In January 2021, a day before the mob attack, Jordan forwarded a text message to Trump White House chief of staff Mark Meadows laying out how then–Vice President Mike Pence could block certification of the election.
Although new facts about the events of January 6 are still emerging, it’s clear that Jordan has valuable information that might further help the committee. But Jordan has maintained that he has “nothing to hide” from the committee.
His refusal is in part what’s pushing the committee to have to consider subpoenaing members of Congress, something that isn’t unheard of but is far from common. Congressional committees subpoenaing members of Congress go as far back as 1923, according to the Office of the Historian for the House of Representatives.
Beyond all that, there’s the question of Jordan’s hypocrisy. Jordan is a former ranking member of the House Oversight Committee and currently the ranking Republican on the House Judiciary Committee—two committee that have broad oversight powers that both parties have used. And if the Republicans retake control of the House of Representatives in the midterms, Jordan and his GOP allies are certain to initiate investigations and try to compel witnesses in the same way the January 6 committee has.

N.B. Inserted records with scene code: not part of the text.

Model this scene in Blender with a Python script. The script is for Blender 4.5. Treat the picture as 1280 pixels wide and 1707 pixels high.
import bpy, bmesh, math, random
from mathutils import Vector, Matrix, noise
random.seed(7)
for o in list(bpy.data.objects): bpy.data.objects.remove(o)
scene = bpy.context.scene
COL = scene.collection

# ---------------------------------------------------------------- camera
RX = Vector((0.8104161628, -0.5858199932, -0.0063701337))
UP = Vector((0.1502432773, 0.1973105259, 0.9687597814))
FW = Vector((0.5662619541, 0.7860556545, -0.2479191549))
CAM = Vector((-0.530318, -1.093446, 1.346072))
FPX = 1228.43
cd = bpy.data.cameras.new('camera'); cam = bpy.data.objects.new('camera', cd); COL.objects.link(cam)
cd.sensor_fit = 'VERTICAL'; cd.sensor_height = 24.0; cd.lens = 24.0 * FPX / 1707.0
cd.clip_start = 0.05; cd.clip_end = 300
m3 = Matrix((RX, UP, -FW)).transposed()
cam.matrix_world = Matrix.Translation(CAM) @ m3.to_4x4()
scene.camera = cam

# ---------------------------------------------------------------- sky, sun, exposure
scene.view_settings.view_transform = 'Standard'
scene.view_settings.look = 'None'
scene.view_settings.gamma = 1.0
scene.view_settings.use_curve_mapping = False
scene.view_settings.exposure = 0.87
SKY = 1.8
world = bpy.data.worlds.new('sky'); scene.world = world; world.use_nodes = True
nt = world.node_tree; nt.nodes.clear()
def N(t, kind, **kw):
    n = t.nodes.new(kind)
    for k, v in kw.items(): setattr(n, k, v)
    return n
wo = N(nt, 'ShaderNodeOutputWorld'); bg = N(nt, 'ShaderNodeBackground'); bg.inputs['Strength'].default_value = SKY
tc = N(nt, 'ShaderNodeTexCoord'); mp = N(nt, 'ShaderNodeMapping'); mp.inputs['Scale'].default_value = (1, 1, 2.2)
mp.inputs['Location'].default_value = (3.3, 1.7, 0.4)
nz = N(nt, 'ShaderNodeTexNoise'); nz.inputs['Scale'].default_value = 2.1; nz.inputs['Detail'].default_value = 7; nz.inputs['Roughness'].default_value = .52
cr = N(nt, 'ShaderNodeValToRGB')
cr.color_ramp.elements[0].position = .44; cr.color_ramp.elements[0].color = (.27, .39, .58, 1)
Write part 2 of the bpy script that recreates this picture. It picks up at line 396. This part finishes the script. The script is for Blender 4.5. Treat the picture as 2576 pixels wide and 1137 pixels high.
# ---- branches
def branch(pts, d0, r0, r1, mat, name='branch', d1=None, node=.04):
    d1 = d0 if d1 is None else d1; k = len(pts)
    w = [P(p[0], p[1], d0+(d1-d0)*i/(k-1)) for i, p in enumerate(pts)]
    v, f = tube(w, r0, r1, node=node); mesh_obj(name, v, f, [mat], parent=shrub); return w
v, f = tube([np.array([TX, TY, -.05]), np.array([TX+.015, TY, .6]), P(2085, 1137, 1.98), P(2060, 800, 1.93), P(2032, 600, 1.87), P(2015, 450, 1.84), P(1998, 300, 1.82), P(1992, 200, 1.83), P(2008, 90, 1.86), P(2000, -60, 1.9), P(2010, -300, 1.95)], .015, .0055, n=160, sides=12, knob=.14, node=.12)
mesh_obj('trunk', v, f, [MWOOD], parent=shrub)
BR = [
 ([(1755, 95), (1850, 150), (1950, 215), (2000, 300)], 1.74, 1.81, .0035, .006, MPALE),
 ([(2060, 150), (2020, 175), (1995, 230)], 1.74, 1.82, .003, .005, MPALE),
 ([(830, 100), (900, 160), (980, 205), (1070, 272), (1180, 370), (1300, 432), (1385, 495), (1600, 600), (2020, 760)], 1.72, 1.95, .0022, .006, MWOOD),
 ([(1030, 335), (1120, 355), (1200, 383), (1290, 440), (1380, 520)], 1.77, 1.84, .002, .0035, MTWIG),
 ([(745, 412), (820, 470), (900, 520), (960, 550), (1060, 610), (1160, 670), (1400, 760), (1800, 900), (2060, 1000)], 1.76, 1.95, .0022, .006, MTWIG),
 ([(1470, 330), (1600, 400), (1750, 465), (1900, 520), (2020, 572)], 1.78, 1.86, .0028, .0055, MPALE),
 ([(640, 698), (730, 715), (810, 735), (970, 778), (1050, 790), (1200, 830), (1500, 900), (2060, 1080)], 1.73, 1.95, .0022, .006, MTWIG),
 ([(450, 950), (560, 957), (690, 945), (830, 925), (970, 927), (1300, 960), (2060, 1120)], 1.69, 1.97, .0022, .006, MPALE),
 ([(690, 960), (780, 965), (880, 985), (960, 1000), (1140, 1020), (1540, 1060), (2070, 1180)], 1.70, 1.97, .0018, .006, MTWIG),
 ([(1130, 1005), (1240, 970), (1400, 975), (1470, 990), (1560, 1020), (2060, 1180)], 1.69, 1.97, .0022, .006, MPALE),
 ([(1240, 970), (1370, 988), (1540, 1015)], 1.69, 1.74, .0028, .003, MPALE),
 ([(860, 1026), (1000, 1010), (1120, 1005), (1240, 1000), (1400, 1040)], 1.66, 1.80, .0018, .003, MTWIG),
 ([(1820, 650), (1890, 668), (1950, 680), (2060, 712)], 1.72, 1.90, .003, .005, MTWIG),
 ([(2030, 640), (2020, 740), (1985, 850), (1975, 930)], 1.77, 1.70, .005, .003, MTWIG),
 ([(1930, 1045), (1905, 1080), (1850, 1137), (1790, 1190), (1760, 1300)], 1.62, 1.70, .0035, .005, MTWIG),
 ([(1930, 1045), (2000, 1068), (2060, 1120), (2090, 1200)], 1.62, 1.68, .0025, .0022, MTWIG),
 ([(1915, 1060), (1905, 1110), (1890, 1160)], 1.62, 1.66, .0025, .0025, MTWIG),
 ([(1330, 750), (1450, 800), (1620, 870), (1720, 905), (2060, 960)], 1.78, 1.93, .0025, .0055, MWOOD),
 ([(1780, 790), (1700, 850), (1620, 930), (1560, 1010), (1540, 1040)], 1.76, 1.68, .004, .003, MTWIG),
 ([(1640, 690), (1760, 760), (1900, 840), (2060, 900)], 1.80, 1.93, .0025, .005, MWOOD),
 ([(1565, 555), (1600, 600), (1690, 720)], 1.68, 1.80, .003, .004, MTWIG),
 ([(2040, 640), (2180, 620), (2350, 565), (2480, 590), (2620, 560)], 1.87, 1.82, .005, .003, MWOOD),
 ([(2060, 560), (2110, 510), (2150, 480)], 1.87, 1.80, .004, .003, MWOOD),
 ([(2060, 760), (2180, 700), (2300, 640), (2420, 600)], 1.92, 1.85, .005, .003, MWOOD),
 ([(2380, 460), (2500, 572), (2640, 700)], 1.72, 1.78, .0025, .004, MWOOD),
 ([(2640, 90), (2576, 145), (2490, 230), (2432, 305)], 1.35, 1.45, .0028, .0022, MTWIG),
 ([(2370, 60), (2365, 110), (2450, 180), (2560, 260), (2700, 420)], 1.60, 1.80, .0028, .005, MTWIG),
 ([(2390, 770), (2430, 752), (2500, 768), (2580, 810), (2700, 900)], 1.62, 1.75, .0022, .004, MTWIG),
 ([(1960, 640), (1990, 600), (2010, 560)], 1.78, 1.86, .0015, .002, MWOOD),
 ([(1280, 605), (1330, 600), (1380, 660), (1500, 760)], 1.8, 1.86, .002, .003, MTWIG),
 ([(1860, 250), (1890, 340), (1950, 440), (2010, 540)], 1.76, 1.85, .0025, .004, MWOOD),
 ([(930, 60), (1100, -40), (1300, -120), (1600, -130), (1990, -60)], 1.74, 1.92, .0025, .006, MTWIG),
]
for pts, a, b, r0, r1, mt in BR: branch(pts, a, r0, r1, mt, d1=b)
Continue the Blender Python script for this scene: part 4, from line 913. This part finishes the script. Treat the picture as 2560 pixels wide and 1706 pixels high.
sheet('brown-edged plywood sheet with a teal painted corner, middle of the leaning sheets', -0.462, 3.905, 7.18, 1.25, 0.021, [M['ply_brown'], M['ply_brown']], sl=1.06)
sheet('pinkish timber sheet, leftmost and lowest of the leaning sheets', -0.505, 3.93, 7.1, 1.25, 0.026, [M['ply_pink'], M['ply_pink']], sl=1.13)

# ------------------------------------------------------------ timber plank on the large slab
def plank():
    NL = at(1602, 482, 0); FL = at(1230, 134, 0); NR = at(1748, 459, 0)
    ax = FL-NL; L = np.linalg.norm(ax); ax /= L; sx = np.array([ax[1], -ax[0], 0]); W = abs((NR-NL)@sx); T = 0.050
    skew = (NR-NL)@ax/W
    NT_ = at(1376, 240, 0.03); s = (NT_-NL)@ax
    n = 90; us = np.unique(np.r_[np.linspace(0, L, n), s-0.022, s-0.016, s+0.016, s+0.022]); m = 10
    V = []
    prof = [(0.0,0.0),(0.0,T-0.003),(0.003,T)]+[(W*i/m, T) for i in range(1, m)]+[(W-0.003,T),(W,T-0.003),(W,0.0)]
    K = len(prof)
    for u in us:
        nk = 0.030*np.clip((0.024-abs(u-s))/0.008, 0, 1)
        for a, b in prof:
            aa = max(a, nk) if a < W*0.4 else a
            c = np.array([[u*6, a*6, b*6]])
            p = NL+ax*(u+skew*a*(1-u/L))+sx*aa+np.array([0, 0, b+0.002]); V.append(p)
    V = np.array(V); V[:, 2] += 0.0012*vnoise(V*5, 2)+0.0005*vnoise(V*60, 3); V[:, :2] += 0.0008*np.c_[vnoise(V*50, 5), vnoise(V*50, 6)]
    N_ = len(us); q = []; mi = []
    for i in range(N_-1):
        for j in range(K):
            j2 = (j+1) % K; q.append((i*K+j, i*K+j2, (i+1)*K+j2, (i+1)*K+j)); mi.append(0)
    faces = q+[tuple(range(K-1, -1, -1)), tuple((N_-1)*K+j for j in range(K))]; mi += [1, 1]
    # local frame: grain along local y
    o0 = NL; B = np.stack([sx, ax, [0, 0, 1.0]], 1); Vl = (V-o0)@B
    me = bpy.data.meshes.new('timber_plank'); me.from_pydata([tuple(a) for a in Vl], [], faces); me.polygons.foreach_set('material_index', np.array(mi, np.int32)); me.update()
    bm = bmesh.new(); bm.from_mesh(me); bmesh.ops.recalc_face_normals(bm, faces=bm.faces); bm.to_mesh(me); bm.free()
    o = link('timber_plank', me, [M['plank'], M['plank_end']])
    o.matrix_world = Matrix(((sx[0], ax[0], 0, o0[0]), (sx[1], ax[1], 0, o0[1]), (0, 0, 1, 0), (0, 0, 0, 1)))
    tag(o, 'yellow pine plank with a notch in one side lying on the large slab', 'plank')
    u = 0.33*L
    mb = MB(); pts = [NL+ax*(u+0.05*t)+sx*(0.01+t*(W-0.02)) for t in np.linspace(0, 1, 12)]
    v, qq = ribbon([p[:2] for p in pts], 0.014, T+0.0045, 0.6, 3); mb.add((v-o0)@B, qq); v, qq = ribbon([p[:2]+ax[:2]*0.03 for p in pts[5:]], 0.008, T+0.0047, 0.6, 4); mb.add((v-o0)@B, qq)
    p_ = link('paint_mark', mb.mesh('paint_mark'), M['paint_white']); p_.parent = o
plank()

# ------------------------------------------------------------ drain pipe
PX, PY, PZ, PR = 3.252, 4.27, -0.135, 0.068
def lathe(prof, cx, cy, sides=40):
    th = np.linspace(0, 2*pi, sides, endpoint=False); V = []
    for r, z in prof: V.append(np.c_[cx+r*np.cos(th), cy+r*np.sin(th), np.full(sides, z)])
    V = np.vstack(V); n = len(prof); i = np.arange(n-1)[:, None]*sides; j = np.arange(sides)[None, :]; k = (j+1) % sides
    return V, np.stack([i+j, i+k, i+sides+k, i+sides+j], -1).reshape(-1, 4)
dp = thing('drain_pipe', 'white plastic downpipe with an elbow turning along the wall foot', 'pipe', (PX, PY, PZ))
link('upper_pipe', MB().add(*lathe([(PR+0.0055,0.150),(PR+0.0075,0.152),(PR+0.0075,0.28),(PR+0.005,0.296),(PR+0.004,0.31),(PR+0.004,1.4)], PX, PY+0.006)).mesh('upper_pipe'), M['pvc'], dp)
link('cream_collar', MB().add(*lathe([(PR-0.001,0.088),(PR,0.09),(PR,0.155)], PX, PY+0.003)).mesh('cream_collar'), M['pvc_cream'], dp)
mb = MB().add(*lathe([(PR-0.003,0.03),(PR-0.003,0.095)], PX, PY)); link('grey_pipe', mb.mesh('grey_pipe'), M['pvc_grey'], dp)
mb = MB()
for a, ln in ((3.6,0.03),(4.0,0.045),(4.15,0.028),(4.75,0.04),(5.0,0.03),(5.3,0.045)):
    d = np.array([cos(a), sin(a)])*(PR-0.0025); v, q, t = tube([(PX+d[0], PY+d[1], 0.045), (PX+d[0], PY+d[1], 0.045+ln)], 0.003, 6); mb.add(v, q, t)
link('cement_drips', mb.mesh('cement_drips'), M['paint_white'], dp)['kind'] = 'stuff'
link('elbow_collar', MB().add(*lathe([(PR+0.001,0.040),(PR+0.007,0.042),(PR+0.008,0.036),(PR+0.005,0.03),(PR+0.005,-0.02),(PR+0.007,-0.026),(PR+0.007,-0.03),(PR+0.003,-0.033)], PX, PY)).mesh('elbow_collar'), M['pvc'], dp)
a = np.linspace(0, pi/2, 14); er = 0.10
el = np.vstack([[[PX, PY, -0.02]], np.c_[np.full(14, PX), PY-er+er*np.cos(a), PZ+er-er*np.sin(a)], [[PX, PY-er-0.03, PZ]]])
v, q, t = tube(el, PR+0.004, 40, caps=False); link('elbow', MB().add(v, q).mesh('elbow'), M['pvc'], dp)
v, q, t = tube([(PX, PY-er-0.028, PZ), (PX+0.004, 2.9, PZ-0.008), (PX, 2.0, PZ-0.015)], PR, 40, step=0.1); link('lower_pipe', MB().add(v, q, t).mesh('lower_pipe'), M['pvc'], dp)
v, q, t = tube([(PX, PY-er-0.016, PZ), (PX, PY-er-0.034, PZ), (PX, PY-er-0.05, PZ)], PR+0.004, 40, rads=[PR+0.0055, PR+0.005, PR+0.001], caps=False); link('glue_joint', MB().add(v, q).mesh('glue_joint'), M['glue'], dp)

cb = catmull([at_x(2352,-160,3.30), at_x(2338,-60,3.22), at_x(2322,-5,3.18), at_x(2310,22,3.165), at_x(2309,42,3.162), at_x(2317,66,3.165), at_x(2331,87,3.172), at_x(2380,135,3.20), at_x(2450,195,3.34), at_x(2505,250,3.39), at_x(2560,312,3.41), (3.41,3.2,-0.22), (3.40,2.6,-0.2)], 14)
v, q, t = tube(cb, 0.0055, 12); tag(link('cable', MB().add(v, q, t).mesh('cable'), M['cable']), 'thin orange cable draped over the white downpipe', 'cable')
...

And if he assumes leadership of Judiciary, Jordan will of course be running the committee where impeachment proceedings begin. Most observers think the GOP will find some flimsy rationale to initiate an impeachment of Biden. What will he say if administration officials don’t obey his subpoenas?
Bydlak argued there’s little reason to expect Jordan or any other of the growing number of lawmakers the committee wants to come and participate in the investigation to follow their own example when in an investigatory position during Republican control of Congress.
“I think the most likely outcome is that Jim Jordan and Republicans come into office and they do these exact same things, and it doesn’t create an issue for them because there’s really no problem with a kind of hypocrisy,” Bydlak said. “So for someone like Jordan, the goal is no longer to ultimately get at the truth, especially if it’s on your own side, it’s really to deflect from any good-faith effort to get at the truth. And it is to just do those things that will further endear you to the base that you need to get reelected.”
Jordan’s resistance—and that of Perry and other pro-Trump sycophants—may or may not reflect their true belief of what happened on January 6. The committee uncovered that Sean Hannity and other stalwart Trumpian media figures actually privately tried to get the president himself to do something to quell the mob attack. It’s not clear if Jordan feels that way, too, which might incur Trump’s wrath. But what Jordan’s refusal to cooperate with the committee has done is help fuel growing skepticism of the impartiality of congressional inquiries in general. Jordan will wish that skepticism didn’t exist when he himself is leading a future congressional investigation.